Washington D.C. – House Armed Services Committee Ranking Republican Duncan Hunter (R-CA) today released the following opening statement from the committee’s hearing on recent security and military developments in the People’s Republic of China:

“Thank you to my good friend, Ike Skelton, for holding today’s hearing on recent security developments involving the People’s Republic of China.  Today, we take a look at China’s military capacity, the pace and scope of its military modernization; and China’s near- and long-term strategic aspirations in the region and around the world.  The Pentagon’s 2006 Quadrennial Defense Review Report (QDR) noted that China is at a strategic crossroads with the ‘greatest potential to compete militarily with the United States.’  While much of the public’s attention is focused on ongoing military operations in the Middle East, it is important for this Committee to remain focused on all U.S. security interests throughout the world.

“I would like to welcome our witnesses—Mr. Richard Lawless, the Deputy Under Secretary of Defense for Asia-Pacific Affairs and Major General Philip M. Breedlove from the Joint Chiefs of Staff.  We look forward to your testimony and your perspectives on China’s military modernization ambitions and their impact on the United States and our allies in the Asia Pacific region.  We are also interested in hearing about possible areas of cooperation between China and the United States, as well as how we are preparing to deter and prepare for potential unexpected security challenges in the region. This is a timely hearing and we appreciate your appearance here this morning.

“During the last year, China demonstrated its resolve to transform and evolve its military into one that can challenge its regional neighbors first and then into a force that can conduct offensive operations globally.

“In October 2006, a Chinese SONG-class diesel submarine surfaced near the USS Kittyhawk—demonstrating a deep-water capability; on January 11, 2007, China conducted a direct-ascent anti-satellite (ASAT) test—a provocative act signaling the country’s indisputable capability to challenge the United States in space.  In March 2007, China continued a fifteen-year trend of double-digit increases in defense spending, announcing that it would increase its annual defense budget by 17.8 percent over the previous year to $45 billion.  If you include categories of spending such as foreign acquisitions and military-related research and development, this figure could be as much as $85 to $125 billion. 

“Such increased defense spending has contributed to improved capacity and capabilities for the Chinese military. Today, China continues to transform from a coastal navy to a fleet centered on anti-access and area denial.  This fleet includes the Russian-purchased SOVREMENNY II guided missile destroyers fitted with anti-ship cruise missiles; nuclear attack and diesel submarines, including twelve KILO-class submarines delivered by Russia, and the Chinese-produced LUYANG II class destroyer with a vertical launch air defense system.

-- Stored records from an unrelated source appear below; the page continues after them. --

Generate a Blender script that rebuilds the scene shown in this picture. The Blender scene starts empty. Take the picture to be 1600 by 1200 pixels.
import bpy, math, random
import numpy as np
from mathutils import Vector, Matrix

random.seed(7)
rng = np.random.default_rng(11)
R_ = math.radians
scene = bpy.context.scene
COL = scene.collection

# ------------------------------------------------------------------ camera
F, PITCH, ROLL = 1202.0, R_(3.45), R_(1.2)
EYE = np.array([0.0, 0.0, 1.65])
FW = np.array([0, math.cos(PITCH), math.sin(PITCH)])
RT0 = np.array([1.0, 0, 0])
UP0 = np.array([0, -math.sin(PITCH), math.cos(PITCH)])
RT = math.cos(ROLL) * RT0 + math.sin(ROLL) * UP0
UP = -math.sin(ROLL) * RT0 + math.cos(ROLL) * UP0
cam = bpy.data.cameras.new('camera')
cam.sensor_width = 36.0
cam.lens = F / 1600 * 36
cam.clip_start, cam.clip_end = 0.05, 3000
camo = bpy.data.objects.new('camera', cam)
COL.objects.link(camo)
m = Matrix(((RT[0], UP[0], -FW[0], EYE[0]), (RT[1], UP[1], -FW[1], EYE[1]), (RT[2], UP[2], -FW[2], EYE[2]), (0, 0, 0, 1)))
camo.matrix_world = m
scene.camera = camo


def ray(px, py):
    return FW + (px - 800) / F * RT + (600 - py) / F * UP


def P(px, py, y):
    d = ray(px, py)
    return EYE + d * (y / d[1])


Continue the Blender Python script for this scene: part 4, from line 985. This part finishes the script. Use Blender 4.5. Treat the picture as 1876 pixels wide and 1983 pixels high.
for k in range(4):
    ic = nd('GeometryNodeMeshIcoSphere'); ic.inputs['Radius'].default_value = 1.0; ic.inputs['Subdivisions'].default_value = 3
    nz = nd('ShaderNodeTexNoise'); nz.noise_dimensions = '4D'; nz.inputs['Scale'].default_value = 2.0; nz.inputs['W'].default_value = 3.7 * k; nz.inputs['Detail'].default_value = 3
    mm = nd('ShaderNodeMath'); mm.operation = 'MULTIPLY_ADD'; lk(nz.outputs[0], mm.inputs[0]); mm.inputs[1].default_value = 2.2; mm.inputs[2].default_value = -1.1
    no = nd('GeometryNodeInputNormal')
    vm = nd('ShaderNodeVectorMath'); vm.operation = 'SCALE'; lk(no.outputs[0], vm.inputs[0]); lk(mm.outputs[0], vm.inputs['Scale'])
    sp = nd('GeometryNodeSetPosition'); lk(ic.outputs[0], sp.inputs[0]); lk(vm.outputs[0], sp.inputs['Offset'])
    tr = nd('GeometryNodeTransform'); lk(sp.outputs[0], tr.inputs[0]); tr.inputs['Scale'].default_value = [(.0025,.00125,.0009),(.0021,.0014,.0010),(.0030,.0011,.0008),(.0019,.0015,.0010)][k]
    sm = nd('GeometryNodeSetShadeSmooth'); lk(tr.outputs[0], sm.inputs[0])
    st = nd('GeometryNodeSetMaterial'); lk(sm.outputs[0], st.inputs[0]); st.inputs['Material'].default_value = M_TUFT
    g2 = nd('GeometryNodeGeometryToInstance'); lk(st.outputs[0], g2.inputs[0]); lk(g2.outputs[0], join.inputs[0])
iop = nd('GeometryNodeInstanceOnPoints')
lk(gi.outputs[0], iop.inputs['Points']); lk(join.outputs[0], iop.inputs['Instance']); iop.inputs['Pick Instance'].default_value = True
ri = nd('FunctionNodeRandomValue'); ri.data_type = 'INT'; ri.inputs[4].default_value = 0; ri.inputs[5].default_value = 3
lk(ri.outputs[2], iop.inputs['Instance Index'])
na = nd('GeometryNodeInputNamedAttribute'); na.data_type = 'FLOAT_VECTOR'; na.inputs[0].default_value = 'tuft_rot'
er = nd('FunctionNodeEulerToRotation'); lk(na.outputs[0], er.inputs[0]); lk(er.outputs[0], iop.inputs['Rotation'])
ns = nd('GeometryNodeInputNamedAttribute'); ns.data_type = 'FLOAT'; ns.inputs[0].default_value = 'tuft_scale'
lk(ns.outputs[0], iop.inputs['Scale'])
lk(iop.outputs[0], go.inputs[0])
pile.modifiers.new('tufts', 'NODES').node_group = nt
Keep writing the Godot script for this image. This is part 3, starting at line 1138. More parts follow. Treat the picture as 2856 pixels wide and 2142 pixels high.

“Additionally, China is modernizing its offensive air capabilities—deploying the F-10 multi-role fighter aircraft to operational units; co-producing the multi-role SU-270 MK/FLANKER fighter with Russia; and arming its tactical aircraft with precision weaponry. 

“Lastly, China’s strategic force ambitions remain strong. China has at least ten varieties of ballistic missiles deployed or in development and is updating some of its older systems with improved range, mobility, and accuracy—this includes about 900 CSS-6 and CSS-7 short-range ballistic missiles deployed to garrisons opposite Taiwan.  China’s road-mobile DF-31 and its longer variant, DF-31A, intercontinental ballistic missiles (ICBMs) reached initial threat availability in 2006 and are expected to achieve operational status in 2007.  Make no mistake about it, these missiles could target and reach the United States.

“The basis for China’s military modernization efforts and emergence as a regional and global power is its economic engine. During the last ten years, I have watched China become the world’s third largest trading power by devaluing its currency to achieve an export advantage over its trading partners. In 2006, China’s trade surplus with the United States grew to more than $200 billion—a 25 percent increase from 2004.  I continue to be very concerned about the Yuan, which remains undervalued by approximately 40 percent and the Chinese use of American ‘greenbacks’ to purchase its ships, planes, and missiles.

“If you look around the world, there is growing evidence that China is pursuing economic relations and military cooperation beyond Asia, including in the Middle East, Africa, and Latin America.  As China’s demand for energy and natural resources increases, it is partnering with obstinate states such as Iran and Venezuela.  In Sudan, China is the country’s number one consumer of oil.  In return, China continues to be a major supplier of Sudanese arms, although it has declared its intentions to restrict arms sales to uses outside of Darfur. 

“There is certainly positive potential for cooperation between the United States and China.  The former commander of U.S. forces in the Pacific, Admiral William Fallon, testified at the February 2007 PACOM posture hearing that he is optimistic about the future of U.S.-China relations after two years in command and that ‘military-to-military activities… such as exercises, port visits, and mid-level officer exchanges can over time reduce the potential for misunderstanding and provide the opportunity to positively influence future People’s Liberation Army leaders.’  In addition to military exchanges and exercises, the United States and China are cooperating diplomatically in the Six Party talks focused on a denuclearized North Korea.

“Despite these opportunities, questions remain, such as:  What are China’s ‘true’ military intentions and military capabilities—from military contingencies in the Taiwan Straight to other regional contingencies? Will China emerge as a responsible global partner?

“China’s rapid economic growth, double-digit defense spending, investments in military modernization with a focus on power projection and its strategic forces, and increasing presence around the world require a policy employed by one of America’s great leaders, Ronald Reagan—‘Trust, but verify.’  This committee will continue to try to do just that.”